Falling thus to the ground just about the time that autumn rains are about to begin, they are ready to be carried away by the rising waters of the streams and may be thus planted in a mud or sand bank further down stream, ready to take root and grow in the springtime.

In the springtime the opening of the cottonwood buds and pushing out of the young leaves, even when chilly nights follow the bright breezy days and the rapid growth of these lustrous leaves, brightly dancing in the spring winds, their brilliant sheen and active movement reflecting the splendour of the sun like the dancing, glinting ripples of a lake, suggest the joy and eagerness and energy of movement of all returning life.

The foliage of the cottonwood is peculiar and remarkable so that it may be said the air is never so still that there is not motion of cottonwood leaves. Even in still and sultry summer afternoons, and at night when all else was still, ever they could hear the rustling of cottonwood leaves by the passage of little vagrant currents of air. Secret messages seemed ever to be passing in soft whispers among the cottonwood leaves. And the winds themselves are the bearers of the messages and commands of the Higher Powers, so there was constant reminder of the mystic character of this tree.
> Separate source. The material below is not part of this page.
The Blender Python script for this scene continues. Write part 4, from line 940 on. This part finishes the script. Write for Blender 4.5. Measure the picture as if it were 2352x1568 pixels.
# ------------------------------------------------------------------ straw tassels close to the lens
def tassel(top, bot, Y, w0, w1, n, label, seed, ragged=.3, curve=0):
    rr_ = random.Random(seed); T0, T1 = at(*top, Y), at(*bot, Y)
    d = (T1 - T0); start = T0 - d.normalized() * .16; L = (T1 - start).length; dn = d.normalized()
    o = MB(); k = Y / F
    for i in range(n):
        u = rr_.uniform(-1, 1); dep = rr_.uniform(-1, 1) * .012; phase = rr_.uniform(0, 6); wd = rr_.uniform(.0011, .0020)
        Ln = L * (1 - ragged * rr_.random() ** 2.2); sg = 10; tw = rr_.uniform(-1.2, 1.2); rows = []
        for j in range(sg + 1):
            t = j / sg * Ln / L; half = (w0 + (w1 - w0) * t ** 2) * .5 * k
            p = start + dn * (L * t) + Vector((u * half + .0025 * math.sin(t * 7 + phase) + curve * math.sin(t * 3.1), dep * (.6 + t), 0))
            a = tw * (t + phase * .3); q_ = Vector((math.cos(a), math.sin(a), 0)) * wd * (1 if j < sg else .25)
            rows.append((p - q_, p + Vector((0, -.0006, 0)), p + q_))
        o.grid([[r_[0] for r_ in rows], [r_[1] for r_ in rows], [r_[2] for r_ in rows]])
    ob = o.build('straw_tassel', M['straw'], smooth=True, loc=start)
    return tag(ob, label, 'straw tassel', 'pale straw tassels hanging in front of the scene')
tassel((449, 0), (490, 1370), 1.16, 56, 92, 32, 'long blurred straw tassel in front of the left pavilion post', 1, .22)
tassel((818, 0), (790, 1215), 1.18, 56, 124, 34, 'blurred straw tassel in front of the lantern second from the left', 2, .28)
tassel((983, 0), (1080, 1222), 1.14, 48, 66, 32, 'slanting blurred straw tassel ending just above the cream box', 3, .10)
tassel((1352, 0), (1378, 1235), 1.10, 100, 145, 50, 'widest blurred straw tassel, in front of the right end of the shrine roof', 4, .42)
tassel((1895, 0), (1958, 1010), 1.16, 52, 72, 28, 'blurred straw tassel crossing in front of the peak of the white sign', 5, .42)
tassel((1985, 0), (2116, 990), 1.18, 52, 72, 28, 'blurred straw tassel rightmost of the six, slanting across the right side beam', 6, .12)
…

The cottonwood was, among trees, the symbol of fidelity, one of the four great virtues inculcated by the ethical code of the people of the Dakota nation.

So from all these considerations, it might be expected that this tree should have an important place in the rituals of the people for many generations associated with it. And so it had.

The Sacred Pole of the Omaha nation was made of the cottonwood. The Sacred Pole was an object of the greatest veneration to the people of that nation, similarly as the Ark of the Covenant was sacred to the Hebrew nation.

The Sacred Tree, the central object of the Sun Dance, the most momentous religious ritual of the Dakota nation, was a cottonwood. The tree which should be chosen to be felled and brought into camp and set up in the lodge erected for the performance of this ritual, must be a growing cottonwood tree, the base of whose trunk is not less than two spans in circumference. The tree must be straight and forked at a distance from the ground of about four times the measure of the outstretched arms from hand to hand.

Twigs and bark of cottonwood were burned as incense to ward against the scheming of Anog Ite, the spiteful malevolent being who foments scandals, strife and infidelity.

Such then, were some of the relations in the philosophic thought, the religious conceptions and the sentiments of the people of the Dakota nation in regard to these three species of trees.